**Problem statement**
Each line below is to be written out in full, exactly as shown.

**Given material**
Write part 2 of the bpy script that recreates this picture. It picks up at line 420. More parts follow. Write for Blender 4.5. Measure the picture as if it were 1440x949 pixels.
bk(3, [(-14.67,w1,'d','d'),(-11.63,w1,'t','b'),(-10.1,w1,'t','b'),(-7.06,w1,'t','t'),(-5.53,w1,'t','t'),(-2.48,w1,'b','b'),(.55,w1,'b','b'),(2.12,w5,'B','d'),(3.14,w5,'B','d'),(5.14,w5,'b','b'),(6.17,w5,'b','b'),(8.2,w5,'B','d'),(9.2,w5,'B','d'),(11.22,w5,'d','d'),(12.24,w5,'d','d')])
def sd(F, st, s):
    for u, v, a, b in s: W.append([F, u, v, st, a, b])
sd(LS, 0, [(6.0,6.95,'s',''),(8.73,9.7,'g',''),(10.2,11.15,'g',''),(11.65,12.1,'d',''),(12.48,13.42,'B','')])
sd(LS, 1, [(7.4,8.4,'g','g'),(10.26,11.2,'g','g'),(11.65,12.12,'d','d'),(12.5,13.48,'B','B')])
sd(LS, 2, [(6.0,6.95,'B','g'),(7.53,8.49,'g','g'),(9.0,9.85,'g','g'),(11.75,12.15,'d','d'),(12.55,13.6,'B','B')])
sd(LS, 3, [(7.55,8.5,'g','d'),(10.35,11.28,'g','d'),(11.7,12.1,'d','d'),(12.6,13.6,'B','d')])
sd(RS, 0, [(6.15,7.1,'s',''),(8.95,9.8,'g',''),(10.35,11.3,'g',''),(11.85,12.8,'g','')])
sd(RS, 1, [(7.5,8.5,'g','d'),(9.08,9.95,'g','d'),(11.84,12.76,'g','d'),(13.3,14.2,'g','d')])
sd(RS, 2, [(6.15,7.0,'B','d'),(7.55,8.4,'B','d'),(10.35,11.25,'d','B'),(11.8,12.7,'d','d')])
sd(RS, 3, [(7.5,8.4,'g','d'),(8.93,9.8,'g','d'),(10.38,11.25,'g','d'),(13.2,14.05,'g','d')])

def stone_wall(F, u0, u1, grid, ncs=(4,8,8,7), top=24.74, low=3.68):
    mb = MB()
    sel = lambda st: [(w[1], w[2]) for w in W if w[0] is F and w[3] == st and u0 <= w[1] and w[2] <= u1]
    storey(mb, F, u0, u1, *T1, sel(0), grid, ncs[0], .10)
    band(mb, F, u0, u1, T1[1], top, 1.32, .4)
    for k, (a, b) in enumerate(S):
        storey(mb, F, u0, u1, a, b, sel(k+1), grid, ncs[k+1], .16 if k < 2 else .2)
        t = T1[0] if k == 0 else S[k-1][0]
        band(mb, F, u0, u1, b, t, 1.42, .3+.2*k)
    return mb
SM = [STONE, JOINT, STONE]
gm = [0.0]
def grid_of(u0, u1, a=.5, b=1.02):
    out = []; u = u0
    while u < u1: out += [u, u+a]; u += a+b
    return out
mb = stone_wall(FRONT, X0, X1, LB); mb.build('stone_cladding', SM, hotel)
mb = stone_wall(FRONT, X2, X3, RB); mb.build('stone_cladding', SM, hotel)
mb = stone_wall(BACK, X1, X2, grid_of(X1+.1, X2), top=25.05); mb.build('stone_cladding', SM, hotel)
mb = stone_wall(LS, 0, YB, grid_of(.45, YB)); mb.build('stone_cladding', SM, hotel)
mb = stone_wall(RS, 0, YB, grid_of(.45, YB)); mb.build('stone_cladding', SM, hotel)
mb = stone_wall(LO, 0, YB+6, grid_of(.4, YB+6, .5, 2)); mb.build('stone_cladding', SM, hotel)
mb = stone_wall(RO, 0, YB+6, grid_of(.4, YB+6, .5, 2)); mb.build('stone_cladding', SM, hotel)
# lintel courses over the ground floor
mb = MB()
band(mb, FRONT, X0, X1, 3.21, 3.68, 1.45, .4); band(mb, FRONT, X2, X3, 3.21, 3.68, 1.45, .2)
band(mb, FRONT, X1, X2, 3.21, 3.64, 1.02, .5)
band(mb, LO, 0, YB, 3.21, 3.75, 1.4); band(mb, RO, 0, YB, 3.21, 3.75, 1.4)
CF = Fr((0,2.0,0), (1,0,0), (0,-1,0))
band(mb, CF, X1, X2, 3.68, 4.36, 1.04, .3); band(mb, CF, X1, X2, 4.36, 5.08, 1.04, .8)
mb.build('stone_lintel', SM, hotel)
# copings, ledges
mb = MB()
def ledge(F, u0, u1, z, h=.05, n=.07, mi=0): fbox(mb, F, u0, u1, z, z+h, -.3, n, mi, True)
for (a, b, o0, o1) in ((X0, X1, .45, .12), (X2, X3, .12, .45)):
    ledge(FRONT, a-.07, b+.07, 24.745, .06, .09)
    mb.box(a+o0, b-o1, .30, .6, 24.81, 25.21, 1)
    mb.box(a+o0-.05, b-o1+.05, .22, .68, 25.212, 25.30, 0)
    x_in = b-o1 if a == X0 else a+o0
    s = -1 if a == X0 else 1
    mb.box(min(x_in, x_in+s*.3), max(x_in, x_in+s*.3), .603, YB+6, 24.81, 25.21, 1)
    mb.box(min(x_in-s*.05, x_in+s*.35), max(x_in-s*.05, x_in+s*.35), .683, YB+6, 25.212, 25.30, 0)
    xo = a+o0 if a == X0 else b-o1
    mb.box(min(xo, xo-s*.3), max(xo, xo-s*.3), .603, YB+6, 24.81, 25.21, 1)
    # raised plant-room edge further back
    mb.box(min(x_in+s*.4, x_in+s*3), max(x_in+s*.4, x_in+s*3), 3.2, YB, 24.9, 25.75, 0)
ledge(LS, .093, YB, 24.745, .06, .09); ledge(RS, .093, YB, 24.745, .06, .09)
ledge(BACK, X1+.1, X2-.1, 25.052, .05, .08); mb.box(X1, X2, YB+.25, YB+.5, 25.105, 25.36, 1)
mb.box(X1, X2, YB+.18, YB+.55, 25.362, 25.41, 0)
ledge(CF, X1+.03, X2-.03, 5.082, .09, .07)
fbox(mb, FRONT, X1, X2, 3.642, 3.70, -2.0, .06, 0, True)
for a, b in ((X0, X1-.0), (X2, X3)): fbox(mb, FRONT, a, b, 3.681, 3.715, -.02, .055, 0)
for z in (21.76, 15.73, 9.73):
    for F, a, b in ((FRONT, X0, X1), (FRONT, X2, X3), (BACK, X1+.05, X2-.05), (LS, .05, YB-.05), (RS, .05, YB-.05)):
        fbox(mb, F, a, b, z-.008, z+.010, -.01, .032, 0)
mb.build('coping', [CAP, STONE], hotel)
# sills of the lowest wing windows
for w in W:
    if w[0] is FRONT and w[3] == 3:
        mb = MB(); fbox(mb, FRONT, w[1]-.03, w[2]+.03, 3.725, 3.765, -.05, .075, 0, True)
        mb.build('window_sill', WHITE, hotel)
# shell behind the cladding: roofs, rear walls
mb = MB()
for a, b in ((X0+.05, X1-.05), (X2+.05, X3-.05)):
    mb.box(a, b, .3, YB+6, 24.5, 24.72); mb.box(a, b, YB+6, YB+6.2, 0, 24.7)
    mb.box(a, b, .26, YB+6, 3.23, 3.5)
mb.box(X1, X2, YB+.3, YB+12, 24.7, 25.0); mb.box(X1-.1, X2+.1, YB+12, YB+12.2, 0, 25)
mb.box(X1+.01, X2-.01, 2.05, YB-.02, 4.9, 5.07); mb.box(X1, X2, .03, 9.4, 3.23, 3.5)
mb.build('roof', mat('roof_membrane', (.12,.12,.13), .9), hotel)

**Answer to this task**
Write part 2 of the bpy script that recreates this picture. It picks up at line 420. More parts follow. Write for Blender 4.5. Measure the picture as if it were 1440x949 pixels.
bk(3, [(-14.67,w1,'d','d'),(-11.63,w1,'t','b'),(-10.1,w1,'t','b'),(-7.06,w1,'t','t'),(-5.53,w1,'t','t'),(-2.48,w1,'b','b'),(.55,w1,'b','b'),(2.12,w5,'B','d'),(3.14,w5,'B','d'),(5.14,w5,'b','b'),(6.17,w5,'b','b'),(8.2,w5,'B','d'),(9.2,w5,'B','d'),(11.22,w5,'d','d'),(12.24,w5,'d','d')])
def sd(F, st, s):
    for u, v, a, b in s: W.append([F, u, v, st, a, b])
sd(LS, 0, [(6.0,6.95,'s',''),(8.73,9.7,'g',''),(10.2,11.15,'g',''),(11.65,12.1,'d',''),(12.48,13.42,'B','')])
sd(LS, 1, [(7.4,8.4,'g','g'),(10.26,11.2,'g','g'),(11.65,12.12,'d','d'),(12.5,13.48,'B','B')])
sd(LS, 2, [(6.0,6.95,'B','g'),(7.53,8.49,'g','g'),(9.0,9.85,'g','g'),(11.75,12.15,'d','d'),(12.55,13.6,'B','B')])
sd(LS, 3, [(7.55,8.5,'g','d'),(10.35,11.28,'g','d'),(11.7,12.1,'d','d'),(12.6,13.6,'B','d')])
sd(RS, 0, [(6.15,7.1,'s',''),(8.95,9.8,'g',''),(10.35,11.3,'g',''),(11.85,12.8,'g','')])
sd(RS, 1, [(7.5,8.5,'g','d'),(9.08,9.95,'g','d'),(11.84,12.76,'g','d'),(13.3,14.2,'g','d')])
sd(RS, 2, [(6.15,7.0,'B','d'),(7.55,8.4,'B','d'),(10.35,11.25,'d','B'),(11.8,12.7,'d','d')])
sd(RS, 3, [(7.5,8.4,'g','d'),(8.93,9.8,'g','d'),(10.38,11.25,'g','d'),(13.2,14.05,'g','d')])

def stone_wall(F, u0, u1, grid, ncs=(4,8,8,7), top=24.74, low=3.68):
    mb = MB()
    sel = lambda st: [(w[1], w[2]) for w in W if w[0] is F and w[3] == st and u0 <= w[1] and w[2] <= u1]
    storey(mb, F, u0, u1, *T1, sel(0), grid, ncs[0], .10)
    band(mb, F, u0, u1, T1[1], top, 1.32, .4)
    for k, (a, b) in enumerate(S):
        storey(mb, F, u0, u1, a, b, sel(k+1), grid, ncs[k+1], .16 if k < 2 else .2)
        t = T1[0] if k == 0 else S[k-1][0]
        band(mb, F, u0, u1, b, t, 1.42, .3+.2*k)
    return mb
SM = [STONE, JOINT, STONE]
gm = [0.0]
def grid_of(u0, u1, a=.5, b=1.02):
    out = []; u = u0
    while u < u1: out += [u, u+a]; u += a+b
    return out
mb = stone_wall(FRONT, X0, X1, LB); mb.build('stone_cladding', SM, hotel)
mb = stone_wall(FRONT, X2, X3, RB); mb.build('stone_cladding', SM, hotel)
mb = stone_wall(BACK, X1, X2, grid_of(X1+.1, X2), top=25.05); mb.build('stone_cladding', SM, hotel)
mb = stone_wall(LS, 0, YB, grid_of(.45, YB)); mb.build('stone_cladding', SM, hotel)
mb = stone_wall(RS, 0, YB, grid_of(.45, YB)); mb.build('stone_cladding', SM, hotel)
mb = stone_wall(LO, 0, YB+6, grid_of(.4, YB+6, .5, 2)); mb.build('stone_cladding', SM, hotel)
mb = stone_wall(RO, 0, YB+6, grid_of(.4, YB+6, .5, 2)); mb.build('stone_cladding', SM, hotel)
# lintel courses over the ground floor
mb = MB()
band(mb, FRONT, X0, X1, 3.21, 3.68, 1.45, .4); band(mb, FRONT, X2, X3, 3.21, 3.68, 1.45, .2)
band(mb, FRONT, X1, X2, 3.21, 3.64, 1.02, .5)
band(mb, LO, 0, YB, 3.21, 3.75, 1.4); band(mb, RO, 0, YB, 3.21, 3.75, 1.4)
CF = Fr((0,2.0,0), (1,0,0), (0,-1,0))
band(mb, CF, X1, X2, 3.68, 4.36, 1.04, .3); band(mb, CF, X1, X2, 4.36, 5.08, 1.04, .8)
mb.build('stone_lintel', SM, hotel)
# copings, ledges
mb = MB()
def ledge(F, u0, u1, z, h=.05, n=.07, mi=0): fbox(mb, F, u0, u1, z, z+h, -.3, n, mi, True)
for (a, b, o0, o1) in ((X0, X1, .45, .12), (X2, X3, .12, .45)):
    ledge(FRONT, a-.07, b+.07, 24.745, .06, .09)
    mb.box(a+o0, b-o1, .30, .6, 24.81, 25.21, 1)
    mb.box(a+o0-.05, b-o1+.05, .22, .68, 25.212, 25.30, 0)
    x_in = b-o1 if a == X0 else a+o0
    s = -1 if a == X0 else 1
    mb.box(min(x_in, x_in+s*.3), max(x_in, x_in+s*.3), .603, YB+6, 24.81, 25.21, 1)
    mb.box(min(x_in-s*.05, x_in+s*.35), max(x_in-s*.05, x_in+s*.35), .683, YB+6, 25.212, 25.30, 0)
    xo = a+o0 if a == X0 else b-o1
    mb.box(min(xo, xo-s*.3), max(xo, xo-s*.3), .603, YB+6, 24.81, 25.21, 1)
    # raised plant-room edge further back
    mb.box(min(x_in+s*.4, x_in+s*3), max(x_in+s*.4, x_in+s*3), 3.2, YB, 24.9, 25.75, 0)
ledge(LS, .093, YB, 24.745, .06, .09); ledge(RS, .093, YB, 24.745, .06, .09)
ledge(BACK, X1+.1, X2-.1, 25.052, .05, .08); mb.box(X1, X2, YB+.25, YB+.5, 25.105, 25.36, 1)
mb.box(X1, X2, YB+.18, YB+.55, 25.362, 25.41, 0)
ledge(CF, X1+.03, X2-.03, 5.082, .09, .07)
fbox(mb, FRONT, X1, X2, 3.642, 3.70, -2.0, .06, 0, True)
for a, b in ((X0, X1-.0), (X2, X3)): fbox(mb, FRONT, a, b, 3.681, 3.715, -.02, .055, 0)
for z in (21.76, 15.73, 9.73):
    for F, a, b in ((FRONT, X0, X1), (FRONT, X2, X3), (BACK, X1+.05, X2-.05), (LS, .05, YB-.05), (RS, .05, YB-.05)):
        fbox(mb, F, a, b, z-.008, z+.010, -.01, .032, 0)
mb.build('coping', [CAP, STONE], hotel)
# sills of the lowest wing windows
for w in W:
    if w[0] is FRONT and w[3] == 3:
        mb = MB(); fbox(mb, FRONT, w[1]-.03, w[2]+.03, 3.725, 3.765, -.05, .075, 0, True)
        mb.build('window_sill', WHITE, hotel)
# shell behind the cladding: roofs, rear walls
mb = MB()
for a, b in ((X0+.05, X1-.05), (X2+.05, X3-.05)):
    mb.box(a, b, .3, YB+6, 24.5, 24.72); mb.box(a, b, YB+6, YB+6.2, 0, 24.7)
    mb.box(a, b, .26, YB+6, 3.23, 3.5)
mb.box(X1, X2, YB+.3, YB+12, 24.7, 25.0); mb.box(X1-.1, X2+.1, YB+12, YB+12.2, 0, 25)
mb.box(X1+.01, X2-.01, 2.05, YB-.02, 4.9, 5.07); mb.box(X1, X2, .03, 9.4, 3.23, 3.5)
mb.build('roof', mat('roof_membrane', (.12,.12,.13), .9), hotel)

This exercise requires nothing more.